Sabe y dice
La amenaza, el poder, la soberbia y la sospecha empiezan a asentarse en los umbrales de lo categórico, circunstancia que siembra actitudes, cada vez más generalizadas, de desconfianza y miedo, signos definitorios de los últimos tiempos. Abundan los domadores de jilgueros. Nada más arriesgado que hacer de lo extraordinario, de lo extraordinario negativo sobre todo, algo habitual, cercano, incluso virtuoso.
Se asienta esta breve reflexión en las altas instancias del poder que una gran mayoría pretende retener, no se sabe muy bien con qué fundamento, quizá en un deseo igualitario sin solidez y basada en el anonimato —el clásico tirar la piedra y esconder la mano— o en provocar ciertos temores en los demás recurriendo al arcano misterio que el oráculo de barro pueda decir sin precisar hasta dónde llegan sus verdaderos contenidos, diluidos en esa manida frase «si yo hablase…», tantas veces repetida sin que nunca jamás amén llegue a hablar el susodicho que pretende tener agarrado por los güevos al vecindario. Lo resume muy bien esta expresión, entre el juego de palabras y la contraposición: «Sabe menos de lo que dice, dice menos de lo que sabe».

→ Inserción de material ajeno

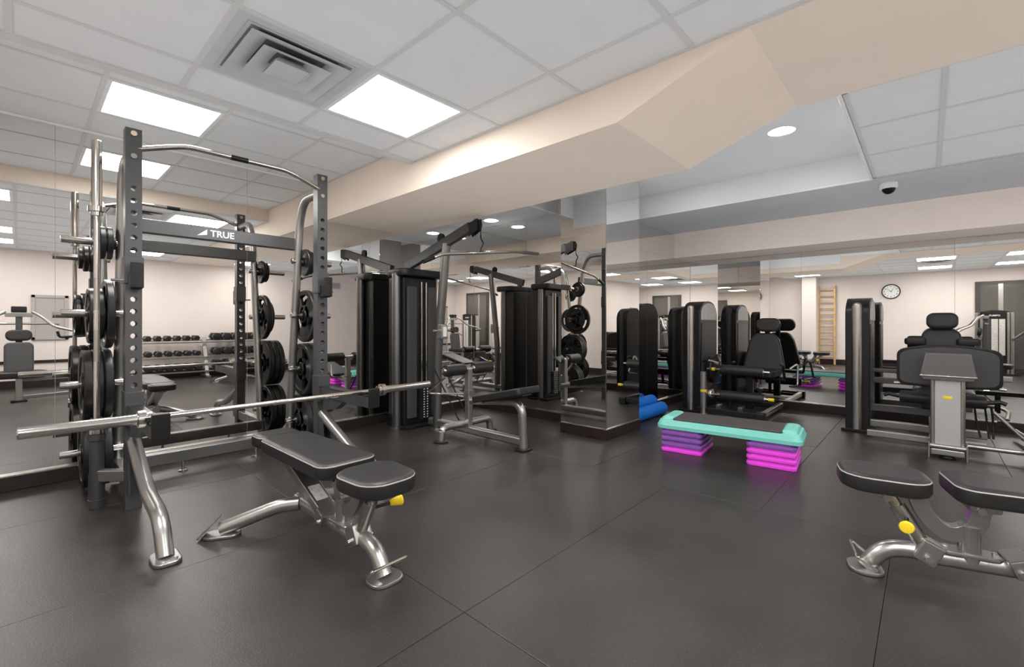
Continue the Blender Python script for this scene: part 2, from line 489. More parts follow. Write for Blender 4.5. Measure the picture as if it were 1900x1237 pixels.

Por partes. «Sabe menos de lo que dice», aunque el aludido nunca haya dicho nada el pobre. Ocurre que hay una tendencia igualatoria en que frecuentemente no tiene cabida el que reflexiona, el que opina, el que simplemente habla con soltura sobre algunos asuntos. Hay quienes no aceptan fácilmente la brillantez ajena, el simple conocimiento, a secas. E inundan, o tratan, el entorno de descrédito, de voces bajas, de negaciones sin fundamento. «¡Quién se habrá creído este!», afirman sin saber quizá que el reconocimiento ajeno dignifica y ennoblece al reconocedor. No todas las palabras tienen el mismo valor en todos los campos y ocasiones. Máxima aristotélica: «El ignorante afirma, el sabio duda y reflexiona».
Se respeta, sin embargo, se teme, mejor, al que «dice menos de lo que sabe», aunque no sepa ni un gramo más de lo que dice. Parece que todos quieren guardar una bala en la recámara. En algunos ámbitos, quizá de forma especial en el de la política, se utiliza como argumento subterráneo que difícilmente sale a flote. Suele ser más amenaza que argumento, farol sin luz. Los silencios siempre tienen deudas. Los silencios sin contenido, ninguna. La palabra solo tiene validez cuando se asienta en la categoría que se le supone. Máxima platónica: «El hombre sabio querrá estar siempre con quien sea mejor que él».